• Source excerpt:
^^^^

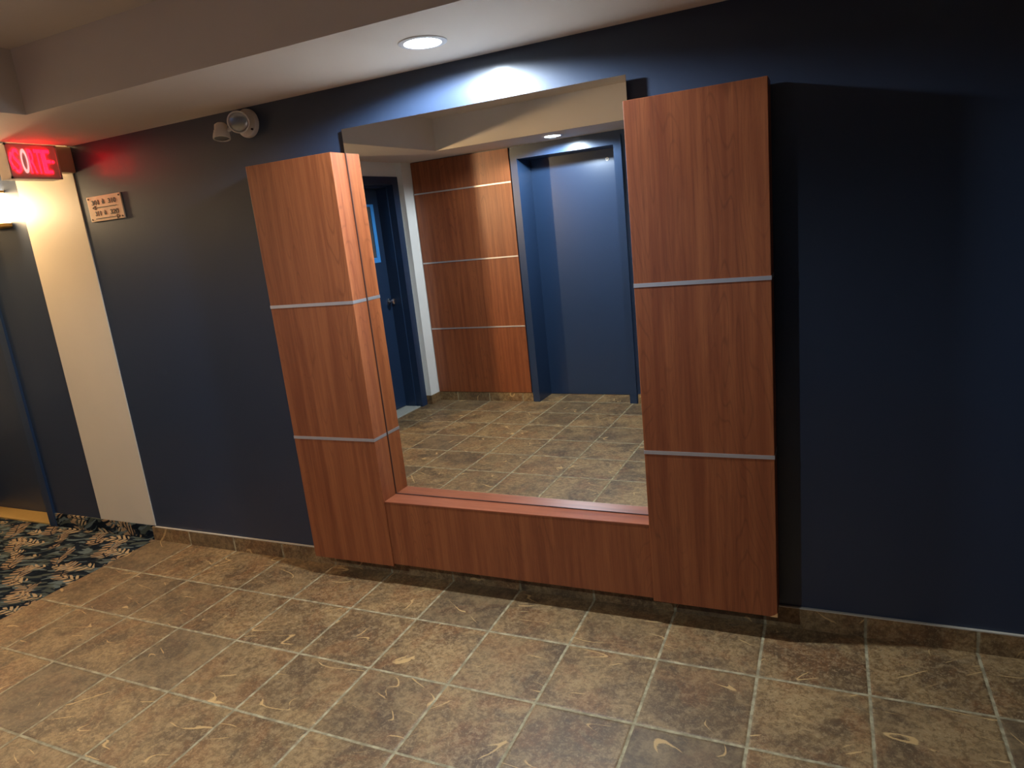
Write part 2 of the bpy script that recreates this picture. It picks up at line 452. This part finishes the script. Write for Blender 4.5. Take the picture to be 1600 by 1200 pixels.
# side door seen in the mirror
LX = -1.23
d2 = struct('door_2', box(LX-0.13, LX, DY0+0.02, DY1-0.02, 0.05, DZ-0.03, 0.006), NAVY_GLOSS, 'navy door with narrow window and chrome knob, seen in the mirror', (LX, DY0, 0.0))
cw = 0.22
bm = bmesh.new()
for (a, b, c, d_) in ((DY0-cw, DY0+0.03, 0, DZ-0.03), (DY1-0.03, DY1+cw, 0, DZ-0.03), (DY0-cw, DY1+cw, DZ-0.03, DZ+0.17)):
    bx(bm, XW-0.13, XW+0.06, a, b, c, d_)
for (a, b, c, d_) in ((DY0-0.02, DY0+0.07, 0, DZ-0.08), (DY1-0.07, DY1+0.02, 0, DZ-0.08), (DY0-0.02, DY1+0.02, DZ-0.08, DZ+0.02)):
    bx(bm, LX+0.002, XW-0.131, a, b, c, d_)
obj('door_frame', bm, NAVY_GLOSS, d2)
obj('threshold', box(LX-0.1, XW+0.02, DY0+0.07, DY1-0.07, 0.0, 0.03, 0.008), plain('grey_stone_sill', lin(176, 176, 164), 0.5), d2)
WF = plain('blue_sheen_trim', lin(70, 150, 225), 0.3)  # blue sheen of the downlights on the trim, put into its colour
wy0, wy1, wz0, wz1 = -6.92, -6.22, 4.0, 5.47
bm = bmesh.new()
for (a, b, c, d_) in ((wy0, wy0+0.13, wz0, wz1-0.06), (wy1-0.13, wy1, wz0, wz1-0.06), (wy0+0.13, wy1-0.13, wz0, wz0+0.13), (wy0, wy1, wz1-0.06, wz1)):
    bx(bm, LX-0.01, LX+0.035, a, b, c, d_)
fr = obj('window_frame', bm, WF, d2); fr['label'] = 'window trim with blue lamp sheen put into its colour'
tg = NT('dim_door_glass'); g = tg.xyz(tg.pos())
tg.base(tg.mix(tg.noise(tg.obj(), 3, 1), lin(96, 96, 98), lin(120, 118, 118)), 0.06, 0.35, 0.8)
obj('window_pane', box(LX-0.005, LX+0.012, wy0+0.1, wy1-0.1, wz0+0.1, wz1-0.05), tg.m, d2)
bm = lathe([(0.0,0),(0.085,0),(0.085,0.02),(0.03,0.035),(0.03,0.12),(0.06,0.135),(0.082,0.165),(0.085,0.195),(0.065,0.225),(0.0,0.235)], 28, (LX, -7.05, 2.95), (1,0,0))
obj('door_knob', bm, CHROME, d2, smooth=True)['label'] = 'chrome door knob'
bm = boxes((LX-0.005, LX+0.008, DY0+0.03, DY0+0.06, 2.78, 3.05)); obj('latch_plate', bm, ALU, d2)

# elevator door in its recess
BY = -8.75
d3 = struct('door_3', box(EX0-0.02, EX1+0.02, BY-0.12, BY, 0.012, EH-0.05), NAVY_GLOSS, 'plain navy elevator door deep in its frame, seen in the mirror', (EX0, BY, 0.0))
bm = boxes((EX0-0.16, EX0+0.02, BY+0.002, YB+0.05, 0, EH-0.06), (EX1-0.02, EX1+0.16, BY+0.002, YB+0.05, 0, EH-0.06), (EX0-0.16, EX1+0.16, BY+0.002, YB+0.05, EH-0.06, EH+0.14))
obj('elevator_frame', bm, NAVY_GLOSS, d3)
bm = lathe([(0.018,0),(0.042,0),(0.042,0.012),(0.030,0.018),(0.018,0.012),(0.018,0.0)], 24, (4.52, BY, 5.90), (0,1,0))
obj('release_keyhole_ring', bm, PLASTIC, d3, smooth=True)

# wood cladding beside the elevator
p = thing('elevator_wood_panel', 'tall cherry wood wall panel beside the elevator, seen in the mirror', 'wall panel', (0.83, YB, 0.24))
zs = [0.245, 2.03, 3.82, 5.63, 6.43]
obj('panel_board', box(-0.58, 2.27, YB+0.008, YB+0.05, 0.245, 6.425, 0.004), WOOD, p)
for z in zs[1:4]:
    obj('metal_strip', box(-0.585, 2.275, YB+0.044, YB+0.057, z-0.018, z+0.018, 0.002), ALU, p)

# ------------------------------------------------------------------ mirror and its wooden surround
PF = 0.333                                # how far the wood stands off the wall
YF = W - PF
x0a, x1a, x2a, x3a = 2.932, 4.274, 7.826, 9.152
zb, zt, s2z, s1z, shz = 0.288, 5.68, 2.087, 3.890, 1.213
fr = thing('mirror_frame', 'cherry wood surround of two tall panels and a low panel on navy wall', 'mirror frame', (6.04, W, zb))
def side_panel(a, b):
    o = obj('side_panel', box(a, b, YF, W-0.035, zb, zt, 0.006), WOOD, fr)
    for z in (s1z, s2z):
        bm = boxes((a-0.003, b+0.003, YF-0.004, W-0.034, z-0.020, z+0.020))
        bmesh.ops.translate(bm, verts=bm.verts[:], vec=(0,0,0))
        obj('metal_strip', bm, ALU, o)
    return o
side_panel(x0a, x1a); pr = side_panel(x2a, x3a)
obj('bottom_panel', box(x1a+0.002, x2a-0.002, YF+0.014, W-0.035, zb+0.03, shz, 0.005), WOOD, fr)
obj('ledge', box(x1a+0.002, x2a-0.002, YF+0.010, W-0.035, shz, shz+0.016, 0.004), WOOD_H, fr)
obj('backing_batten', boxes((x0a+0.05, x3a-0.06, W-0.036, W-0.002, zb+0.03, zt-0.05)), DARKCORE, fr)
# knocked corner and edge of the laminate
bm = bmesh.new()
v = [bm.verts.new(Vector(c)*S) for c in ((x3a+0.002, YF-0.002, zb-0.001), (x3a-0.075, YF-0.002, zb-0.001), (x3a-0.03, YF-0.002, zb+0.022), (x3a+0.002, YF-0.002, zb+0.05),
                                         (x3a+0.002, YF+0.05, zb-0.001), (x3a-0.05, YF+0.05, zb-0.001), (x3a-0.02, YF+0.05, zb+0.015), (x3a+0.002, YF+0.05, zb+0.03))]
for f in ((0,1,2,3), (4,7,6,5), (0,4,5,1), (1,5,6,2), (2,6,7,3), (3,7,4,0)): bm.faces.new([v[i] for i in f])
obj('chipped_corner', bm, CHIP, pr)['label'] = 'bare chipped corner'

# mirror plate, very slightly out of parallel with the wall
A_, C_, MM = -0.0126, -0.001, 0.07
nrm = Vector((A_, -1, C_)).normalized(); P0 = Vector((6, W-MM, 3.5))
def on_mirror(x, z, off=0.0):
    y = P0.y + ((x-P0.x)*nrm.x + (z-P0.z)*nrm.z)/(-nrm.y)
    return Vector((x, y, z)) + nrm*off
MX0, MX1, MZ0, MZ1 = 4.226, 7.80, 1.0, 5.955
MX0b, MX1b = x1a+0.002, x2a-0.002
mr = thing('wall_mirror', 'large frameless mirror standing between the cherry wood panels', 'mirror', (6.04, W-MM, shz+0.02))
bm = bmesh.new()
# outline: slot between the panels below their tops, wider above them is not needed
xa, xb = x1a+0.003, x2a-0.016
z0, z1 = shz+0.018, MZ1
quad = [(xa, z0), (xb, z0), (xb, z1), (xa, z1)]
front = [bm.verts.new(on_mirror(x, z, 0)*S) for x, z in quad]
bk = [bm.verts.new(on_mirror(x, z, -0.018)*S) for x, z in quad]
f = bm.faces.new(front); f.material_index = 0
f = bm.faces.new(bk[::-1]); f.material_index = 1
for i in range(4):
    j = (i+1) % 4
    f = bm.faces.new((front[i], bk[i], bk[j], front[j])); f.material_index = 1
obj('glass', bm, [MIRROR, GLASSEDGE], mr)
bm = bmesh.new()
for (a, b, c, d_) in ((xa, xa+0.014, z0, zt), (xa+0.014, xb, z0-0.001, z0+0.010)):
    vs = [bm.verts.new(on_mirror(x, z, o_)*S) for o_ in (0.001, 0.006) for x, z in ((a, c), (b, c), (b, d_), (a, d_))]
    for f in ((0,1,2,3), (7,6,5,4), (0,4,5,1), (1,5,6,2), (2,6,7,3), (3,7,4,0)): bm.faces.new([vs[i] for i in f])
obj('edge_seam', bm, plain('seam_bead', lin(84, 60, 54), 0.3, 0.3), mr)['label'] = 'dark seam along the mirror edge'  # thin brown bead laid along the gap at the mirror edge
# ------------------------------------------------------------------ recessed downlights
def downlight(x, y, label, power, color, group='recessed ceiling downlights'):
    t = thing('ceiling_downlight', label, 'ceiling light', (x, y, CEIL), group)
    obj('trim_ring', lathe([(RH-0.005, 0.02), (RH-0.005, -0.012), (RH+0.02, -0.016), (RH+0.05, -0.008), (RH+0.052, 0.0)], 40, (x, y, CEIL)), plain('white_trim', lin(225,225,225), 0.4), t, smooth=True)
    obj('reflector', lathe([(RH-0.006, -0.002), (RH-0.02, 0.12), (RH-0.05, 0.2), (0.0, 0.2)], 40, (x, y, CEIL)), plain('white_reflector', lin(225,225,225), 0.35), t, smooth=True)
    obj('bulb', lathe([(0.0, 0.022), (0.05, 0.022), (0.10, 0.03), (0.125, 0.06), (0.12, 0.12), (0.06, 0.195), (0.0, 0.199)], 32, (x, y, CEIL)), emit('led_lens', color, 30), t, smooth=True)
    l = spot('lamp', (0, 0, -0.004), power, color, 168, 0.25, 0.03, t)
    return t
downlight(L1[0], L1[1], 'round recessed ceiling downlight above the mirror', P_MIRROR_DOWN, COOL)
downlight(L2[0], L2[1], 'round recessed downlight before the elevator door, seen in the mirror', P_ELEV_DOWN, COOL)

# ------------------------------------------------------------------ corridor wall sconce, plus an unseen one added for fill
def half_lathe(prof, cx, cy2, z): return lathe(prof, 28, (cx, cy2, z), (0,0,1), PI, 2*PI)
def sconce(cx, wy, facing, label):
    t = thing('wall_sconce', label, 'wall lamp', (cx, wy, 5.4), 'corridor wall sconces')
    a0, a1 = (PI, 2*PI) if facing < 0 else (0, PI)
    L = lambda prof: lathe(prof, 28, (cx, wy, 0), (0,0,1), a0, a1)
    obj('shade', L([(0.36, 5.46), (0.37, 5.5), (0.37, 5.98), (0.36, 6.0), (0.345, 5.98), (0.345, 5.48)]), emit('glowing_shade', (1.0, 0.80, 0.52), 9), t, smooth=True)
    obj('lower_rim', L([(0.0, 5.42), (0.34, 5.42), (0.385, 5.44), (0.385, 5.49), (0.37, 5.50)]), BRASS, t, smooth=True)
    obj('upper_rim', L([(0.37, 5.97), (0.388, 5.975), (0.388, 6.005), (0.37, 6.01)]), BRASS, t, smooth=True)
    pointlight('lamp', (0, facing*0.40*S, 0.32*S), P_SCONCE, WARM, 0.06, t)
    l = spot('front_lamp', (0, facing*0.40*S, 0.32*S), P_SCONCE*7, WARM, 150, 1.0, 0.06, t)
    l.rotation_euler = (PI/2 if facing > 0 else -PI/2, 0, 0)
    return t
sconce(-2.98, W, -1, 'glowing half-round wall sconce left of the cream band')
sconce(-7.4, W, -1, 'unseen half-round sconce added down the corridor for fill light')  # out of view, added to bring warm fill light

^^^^

• Directions: Starting at the first line of the material, output exactly the lines up to and including the one with "bm, ALU, d2)". Do not include the pictures.

• Result:
Write part 2 of the bpy script that recreates this picture. It picks up at line 452. This part finishes the script. Write for Blender 4.5. Take the picture to be 1600 by 1200 pixels.
# side door seen in the mirror
LX = -1.23
d2 = struct('door_2', box(LX-0.13, LX, DY0+0.02, DY1-0.02, 0.05, DZ-0.03, 0.006), NAVY_GLOSS, 'navy door with narrow window and chrome knob, seen in the mirror', (LX, DY0, 0.0))
cw = 0.22
bm = bmesh.new()
for (a, b, c, d_) in ((DY0-cw, DY0+0.03, 0, DZ-0.03), (DY1-0.03, DY1+cw, 0, DZ-0.03), (DY0-cw, DY1+cw, DZ-0.03, DZ+0.17)):
    bx(bm, XW-0.13, XW+0.06, a, b, c, d_)
for (a, b, c, d_) in ((DY0-0.02, DY0+0.07, 0, DZ-0.08), (DY1-0.07, DY1+0.02, 0, DZ-0.08), (DY0-0.02, DY1+0.02, DZ-0.08, DZ+0.02)):
    bx(bm, LX+0.002, XW-0.131, a, b, c, d_)
obj('door_frame', bm, NAVY_GLOSS, d2)
obj('threshold', box(LX-0.1, XW+0.02, DY0+0.07, DY1-0.07, 0.0, 0.03, 0.008), plain('grey_stone_sill', lin(176, 176, 164), 0.5), d2)
WF = plain('blue_sheen_trim', lin(70, 150, 225), 0.3)  # blue sheen of the downlights on the trim, put into its colour
wy0, wy1, wz0, wz1 = -6.92, -6.22, 4.0, 5.47
bm = bmesh.new()
for (a, b, c, d_) in ((wy0, wy0+0.13, wz0, wz1-0.06), (wy1-0.13, wy1, wz0, wz1-0.06), (wy0+0.13, wy1-0.13, wz0, wz0+0.13), (wy0, wy1, wz1-0.06, wz1)):
    bx(bm, LX-0.01, LX+0.035, a, b, c, d_)
fr = obj('window_frame', bm, WF, d2); fr['label'] = 'window trim with blue lamp sheen put into its colour'
tg = NT('dim_door_glass'); g = tg.xyz(tg.pos())
tg.base(tg.mix(tg.noise(tg.obj(), 3, 1), lin(96, 96, 98), lin(120, 118, 118)), 0.06, 0.35, 0.8)
obj('window_pane', box(LX-0.005, LX+0.012, wy0+0.1, wy1-0.1, wz0+0.1, wz1-0.05), tg.m, d2)
bm = lathe([(0.0,0),(0.085,0),(0.085,0.02),(0.03,0.035),(0.03,0.12),(0.06,0.135),(0.082,0.165),(0.085,0.195),(0.065,0.225),(0.0,0.235)], 28, (LX, -7.05, 2.95), (1,0,0))
obj('door_knob', bm, CHROME, d2, smooth=True)['label'] = 'chrome door knob'
bm = boxes((LX-0.005, LX+0.008, DY0+0.03, DY0+0.06, 2.78, 3.05)); obj('latch_plate', bm, ALU, d2)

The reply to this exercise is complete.